March 2024

Back to Issue 15

Text Messages from the Universe

By Richard James Allen

Flying Island Books (2023)

Reviewed by Jane Frank, StylusLit.

Australian poet, dancer, actor and filmmaker, Richard James Allen’s most recent work transports the reader through a disorienting and disturbing but also fascinating afterlife encounter.

This is Allen’s 13th book and like previous collections such as The short story of you and I (UWA, 2019) which examined liminal states between being awake and asleep and between love and death, this work examines the nature of existence and non-existence and the transitional phase between.

The realm of the afterlife has fascinated poets throughout history, compelling them to explore the mysteries beyond mortal existence — Homer, Virgil, Dante, Dickinson and Poe are some that have asked these questions – and I note that Allen dedicates the book ‘for my Virgils’ — but his work particularly reflects a lifelong interest and engagement with Buddhist and Yogic philosophies.

The questions Allen asks throughout are both metaphysical and rhetorical:

            What do you know about evolution? [5]

            Where do you go when you are lost inside your mind? [16]

            Is there ever an end to the searching? [84]

Inspired by The Tibetan Book of the Dead, Allen uses Western vernacular to recreate the dislocated state that guides souls on their 49-day transmigration through ‘The Bardo’ — the state between dying and rebirth.
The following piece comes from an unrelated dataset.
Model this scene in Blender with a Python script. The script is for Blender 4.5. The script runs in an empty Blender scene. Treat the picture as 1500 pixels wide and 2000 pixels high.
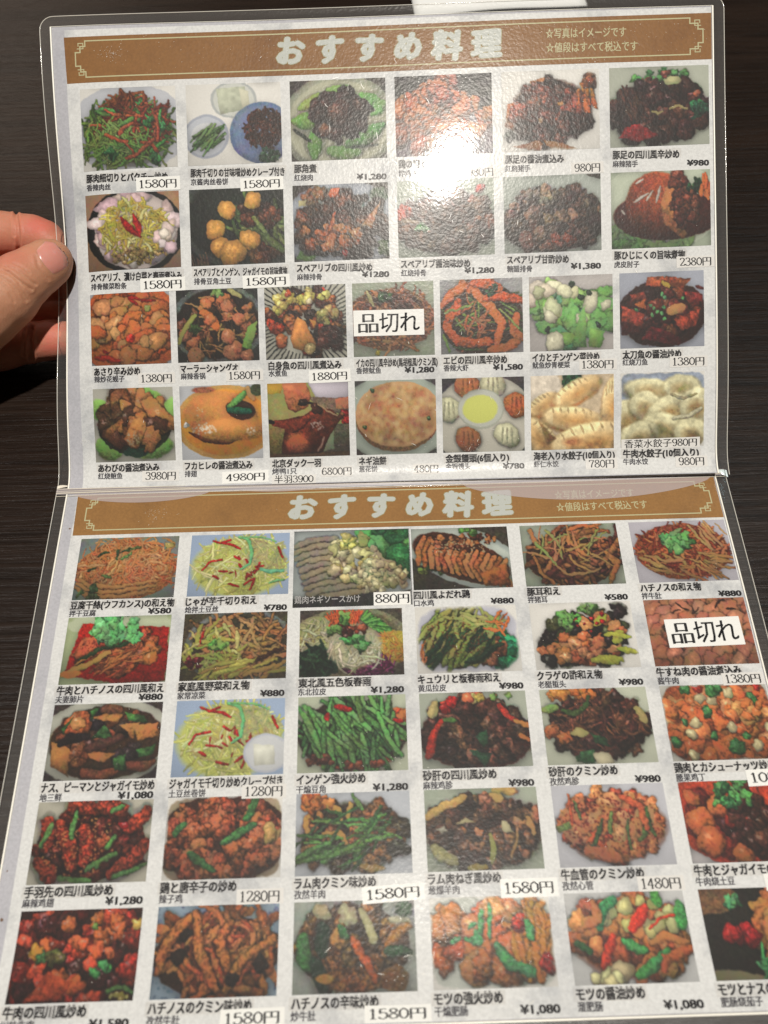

The fundamental message in that classic of medieval Buddhist literature is that all beings are sublime and perfect, and thus, can become enlightened.

A ‘Bardo’ is a mind state rather than a particular place, ‘bar’ translating as a movement or flow state and ‘do’ translating as an island in a waterway or a stepping stone — a point of stillness in a steam of movement. Allen’s book succeeds in delivering the idea of the immediacy of the ‘now’ – moment by moment – delivering us an understanding of our true nature as we move between states.
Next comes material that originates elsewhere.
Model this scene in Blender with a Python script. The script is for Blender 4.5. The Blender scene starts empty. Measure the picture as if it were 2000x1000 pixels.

Using a two part structure — Part One – An Introduction to Dying / An Odd Way to be Born and Part Two – The Book of Bad Dreams — Allen takes a colloquial approach to reimagining what someone dead can see, hear and think, using fragmented imagery that manipulates space and time to make the unlikely seem possible:

            What if there is no grand conspiracy? What if there is no one to blame? No

            secret society trying to take over the banking system and the government and

            the armed forces and the secret service and the biotech companies and the

            information superskyway? What if no one is trying to kill you?


           What if there are no angels and no demons, no devil and no god, just an infinite

           number of instances of energy slippage and displacement, shimmies and slides in

           the space-time uncertainty. [70]
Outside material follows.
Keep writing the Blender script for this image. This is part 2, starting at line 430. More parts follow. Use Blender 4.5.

There is an intriguing sense of play about this work — humour and irony in places too — that prompts the reader to challenge, consider and reflect on the nature of birth and death:

            The truth is that nobody ever fully recovers from the accidents that befall them,

             starting with being born.


           How long can you stand not knowing who you are or what to do next? Can you

           bear to be still long enough to find out? [84]


           Is this the backdoor to the sky? [90]


There are no line breaks in Allen’s work but instead, the poetic challenge of encouraging the reader to imagine and find new insights about the experience of departing an earthly existence.

The use of second person throughout is a technique that creates a sense of immediacy between Allen and his reader — convincing in his invitation to them to join him on the journey:


            You are part of a story you tell yourself when you wake up in the morning,

            the story of this is who you are and this is the world you inhabit …


            It is a very convenient story, the oldest story in the book — the comforting,

            consoling story of cause and effect.


Text Messages from the Universe is a colourful pocket-sized book with glossy pages including dance photographs taken from Allen’s film of the same name produced by The Physical TV Company that won six awards including best Screenwriter of the Year Award at the Mumbai International Film Awards. This fluidity between creative forms adds to the multisensory experience of reading the book, cinematically blending poetry and dance.

 As readers, we glide into the poet’s dreamscapes and witness the haunting middle distance of Allen’s imagination.